Monday, 11 March 2013


You wait for ages for an alien invasion movie and then half a dozen along at once. It doesn't seem five minutes since I watched Battleship (see my earlier review) on Sky and now I'm watching Battle Los Angeles with which it has a lot in common.

And, to be fair, there are also a lot of differences. While Battleship dealt with the wider picture to an extent, Battle takes a more intimate approach by following a group of marines on a rescue mission through an L.A. which is being invaded by aliens and that's the plot. Much of it gives the impression of it being shot with a hand-held camera which provides a greater reality and a sense of urgency. The tough female soldier is played by Michelle Rodrigues and not Rihanna though the characters are identical; it's the generic tough female soldier. Aaron Eckhart is good as the sergeant dumped on the platoon at the last minute just when he was about to retire and his new colleagues are well aware that he was only survivor of his previous mission; they're suspicious, he has to prove himself.

That's it really. Lots of fighting, breaks for some characterisation followed by more fighting. As with Battleship, I quite liked it.

And as with Battleship, there's a dumb premise. The aliens haven't come to conquer, they've come to steal our water. Apparently Earth is one of the few planets in our Galaxy that has lots of surface water. Everywhere else, like on the moon Titan, it's locked underground. Now even if this was true, two things suggest themselves to me. Hydrogen and oxygen are two of the most common elements in the universe. It couldn't be that hard for a technologically advanced race to synthesise in the quantities they need. Also with regard to water being locked underground, you would imagine that it must be easier and more economical to mine it rather than invade an inhabited technologically developed planet.

And then there's-
-which has the virtue of at least making sense (mostly).

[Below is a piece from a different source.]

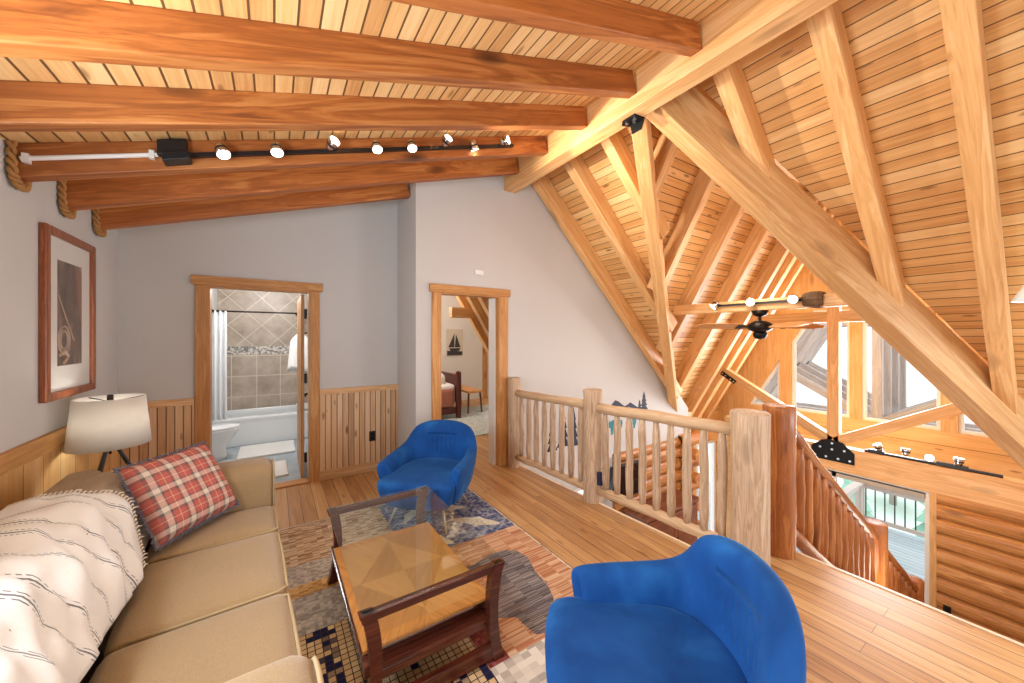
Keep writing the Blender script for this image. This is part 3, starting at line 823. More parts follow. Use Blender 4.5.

It's a low budget, single location, murderous monster on the loose. A bunch of people are trapped in a large storage building with what appears to be a face-eating generally munching and mutilating alien on the loose.

Not another one of those, you moan. It's just another slasher in alien drag.

And, yes you are correct. It is indeed another slasher in alien drag. But it's a very good low budget slasher in alien drag. Noel Clarke wrote the story, had a hand in the screenplay and also plays the lead, though it is more of an ensemble piece to a large extent. Our characters converge when Clarke, Clarke's recent ex, and their friends meet at the storage where the ex has gone to collect her stuff just as mysterious explosions are heard and something odd is happening elsewhere in London. Clarke is angry and bitter with his ex and rather irrational about the split and his behaviour rubs the others up the wrong way and for much of the time the film plays out like a psychodrama until survival takes priority and even then it never goes away. The character interplay held me as much as the slowly building tension.

Then, when the few survivors manage to escape there is one last final and logical sting in the tale.

Here it is in white type or as they call it on Aint It Cool News -invisotext.

Outside the storage place, London is being invaded by aliens.

It may be a low budget slasher in alien drag but it has a very good script, good actors, is well shot, and well directed and probably cost about as much as one day's catering on Battle and Battleship.